» STORED DATA:
*-*-*
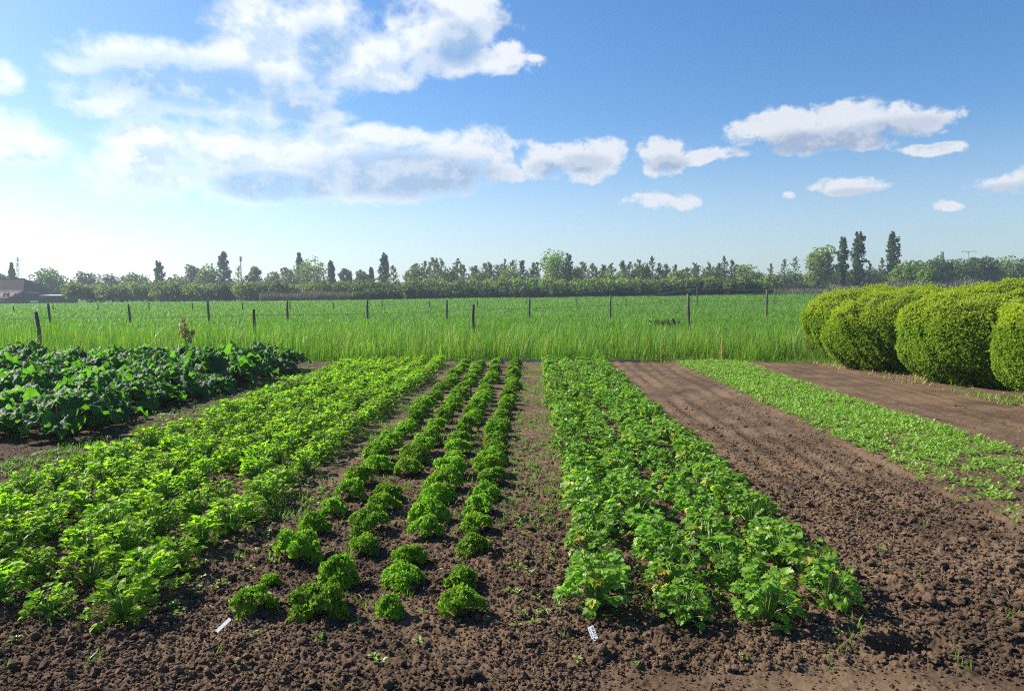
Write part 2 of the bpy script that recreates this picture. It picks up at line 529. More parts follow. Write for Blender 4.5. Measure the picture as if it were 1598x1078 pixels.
def grid_geo(X, Y, Z):
    n, k = X.shape
    idx = np.arange(n * k).reshape(n, k)
    a, b, c, d = idx[:-1, :-1].ravel(), idx[:-1, 1:].ravel(), idx[1:, 1:].ravel(), idx[1:, :-1].ravel()
    g = Geo()
    g.add(np.stack([X, Y, Z], -1).reshape(-1, 3), np.concatenate([np.stack([a, b, c], 1), np.stack([a, c, d], 1)]))
    return g


def ease(n, far, p): s = np.linspace(-1, 1, n); return np.sign(s) * np.abs(s) ** p * far


gx = ease(161, 1500, 2.2)
gy = np.concatenate([np.linspace(-300, 15, 12), np.linspace(17, 130, 90), np.linspace(140, 1500, 20)])
GX, GY = np.meshgrid(gx, gy)
o = grid_geo(GX, GY, ground_z(GX, GY)).build('ground', MT['ground'], smooth=True)
tag(o, 'green pasture ground stretching back to the trees', None, None, 'structure')

ROWS_CELERY = [-2.05, -2.41, -2.77, -3.13, -3.49, -3.85]
ROWS_CURLY = [-1.43, -1.08, -0.71, -0.335]
ROWS_FLAT = [0.42, 0.76, 1.13, 1.52]
BED_END = 17.35
CROP_END = 16.35
FOOT = (1.72, 3.22)


def coarse(x, y):
    """how cloddy the soil is: rough in front and at the near right, raked fine further back"""
    c = np.clip(1.15 - sstep(y, 4.0, 9.0) * 0.62, 0.3, 1.2)
    c = c * (1 - 0.5 * sstep(x, 4.9, 5.2))
    path = sstep(x, 0.0, 0.5) * (1 - sstep(y + 0.12 * fbm(x * 2, y * 2, 2, 3), 3.02, 3.14))
    return c * (1 - 0.75 * path), path


def soil_z(x, y):
    x, y = np.asarray(x, float), np.asarray(y, float)
    c, path = coarse(x, y)
    z = 0.05 * (fbm(x * 0.9, y * 0.7, 3, 1) - 0.5) + 0.025 * (fbm(x * 5, y * 4, 3, 2) - 0.5)
    for s, sc_, amp, thr in ((11, 0.11, 0.024, 0.62), (3, 0.042, 0.013, 0.2), (6, 0.021, 0.009, 0.1)):
        wx, wy = x + 0.3 * sc_ * vnoise(x / sc_ * 1.7, y / sc_ * 1.7, s), y + 0.3 * sc_ * vnoise(x / sc_ * 1.7 + 50, y / sc_ * 1.7, s)
        d, r = worley(wx / sc_, wy / sc_, s)
        z = z + c * amp * np.sqrt(np.clip(1 - (d / 0.62) ** 2, 0, 1)) * np.clip((r - thr) / (1 - thr), 0, 1)
    bare = sstep(x, 1.8, 2.0) * (1 - sstep(x, 3.2, 3.4)) + sstep(x, 4.9, 5.1) * (1 - sstep(x, 7.2, 7.4))
    z = z + bare * (0.021 * fbm(x * 2.2, y * 0.5, 2, 14) * np.where(x > 4.5, .4, 1)) * np.sin(2 * np.pi * (x / 0.29 + 0.35 * fbm(x, y * 0.4, 2, 9))) * sstep(y, 4, 7)
    z = z + 0.03 * (sstep(x, 3.2, 3.4) * (1 - sstep(x, 4.8, 5.0)))
    # a boot print sunk into the front edge
    d2 = ((x - FOOT[0]) / 0.17) ** 2 + ((y - FOOT[1]) / 0.085) ** 2
    z = z * (1 - 0.7 * np.exp(-d2 ** 2)) - 0.085 * np.exp(-d2 ** 2) + 0.025 * np.exp(-((np.sqrt(d2) - 1.35) / 0.25) ** 2)
    return z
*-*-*
» WHAT IS EXPECTED: Reproduce every line precisely as given, omitting all pictures.

» RESULT FOR THIS TASK:
Write part 2 of the bpy script that recreates this picture. It picks up at line 529. More parts follow. Write for Blender 4.5. Measure the picture as if it were 1598x1078 pixels.
def grid_geo(X, Y, Z):
    n, k = X.shape
    idx = np.arange(n * k).reshape(n, k)
    a, b, c, d = idx[:-1, :-1].ravel(), idx[:-1, 1:].ravel(), idx[1:, 1:].ravel(), idx[1:, :-1].ravel()
    g = Geo()
    g.add(np.stack([X, Y, Z], -1).reshape(-1, 3), np.concatenate([np.stack([a, b, c], 1), np.stack([a, c, d], 1)]))
    return g


def ease(n, far, p): s = np.linspace(-1, 1, n); return np.sign(s) * np.abs(s) ** p * far


gx = ease(161, 1500, 2.2)
gy = np.concatenate([np.linspace(-300, 15, 12), np.linspace(17, 130, 90), np.linspace(140, 1500, 20)])
GX, GY = np.meshgrid(gx, gy)
o = grid_geo(GX, GY, ground_z(GX, GY)).build('ground', MT['ground'], smooth=True)
tag(o, 'green pasture ground stretching back to the trees', None, None, 'structure')

ROWS_CELERY = [-2.05, -2.41, -2.77, -3.13, -3.49, -3.85]
ROWS_CURLY = [-1.43, -1.08, -0.71, -0.335]
ROWS_FLAT = [0.42, 0.76, 1.13, 1.52]
BED_END = 17.35
CROP_END = 16.35
FOOT = (1.72, 3.22)


def coarse(x, y):
    """how cloddy the soil is: rough in front and at the near right, raked fine further back"""
    c = np.clip(1.15 - sstep(y, 4.0, 9.0) * 0.62, 0.3, 1.2)
    c = c * (1 - 0.5 * sstep(x, 4.9, 5.2))
    path = sstep(x, 0.0, 0.5) * (1 - sstep(y + 0.12 * fbm(x * 2, y * 2, 2, 3), 3.02, 3.14))
    return c * (1 - 0.75 * path), path


def soil_z(x, y):
    x, y = np.asarray(x, float), np.asarray(y, float)
    c, path = coarse(x, y)
    z = 0.05 * (fbm(x * 0.9, y * 0.7, 3, 1) - 0.5) + 0.025 * (fbm(x * 5, y * 4, 3, 2) - 0.5)
    for s, sc_, amp, thr in ((11, 0.11, 0.024, 0.62), (3, 0.042, 0.013, 0.2), (6, 0.021, 0.009, 0.1)):
        wx, wy = x + 0.3 * sc_ * vnoise(x / sc_ * 1.7, y / sc_ * 1.7, s), y + 0.3 * sc_ * vnoise(x / sc_ * 1.7 + 50, y / sc_ * 1.7, s)
        d, r = worley(wx / sc_, wy / sc_, s)
        z = z + c * amp * np.sqrt(np.clip(1 - (d / 0.62) ** 2, 0, 1)) * np.clip((r - thr) / (1 - thr), 0, 1)
    bare = sstep(x, 1.8, 2.0) * (1 - sstep(x, 3.2, 3.4)) + sstep(x, 4.9, 5.1) * (1 - sstep(x, 7.2, 7.4))
    z = z + bare * (0.021 * fbm(x * 2.2, y * 0.5, 2, 14) * np.where(x > 4.5, .4, 1)) * np.sin(2 * np.pi * (x / 0.29 + 0.35 * fbm(x, y * 0.4, 2, 9))) * sstep(y, 4, 7)
    z = z + 0.03 * (sstep(x, 3.2, 3.4) * (1 - sstep(x, 4.8, 5.0)))
    # a boot print sunk into the front edge
    d2 = ((x - FOOT[0]) / 0.17) ** 2 + ((y - FOOT[1]) / 0.085) ** 2
    z = z * (1 - 0.7 * np.exp(-d2 ** 2)) - 0.085 * np.exp(-d2 ** 2) + 0.025 * np.exp(-((np.sqrt(d2) - 1.35) / 0.25) ** 2)
    return z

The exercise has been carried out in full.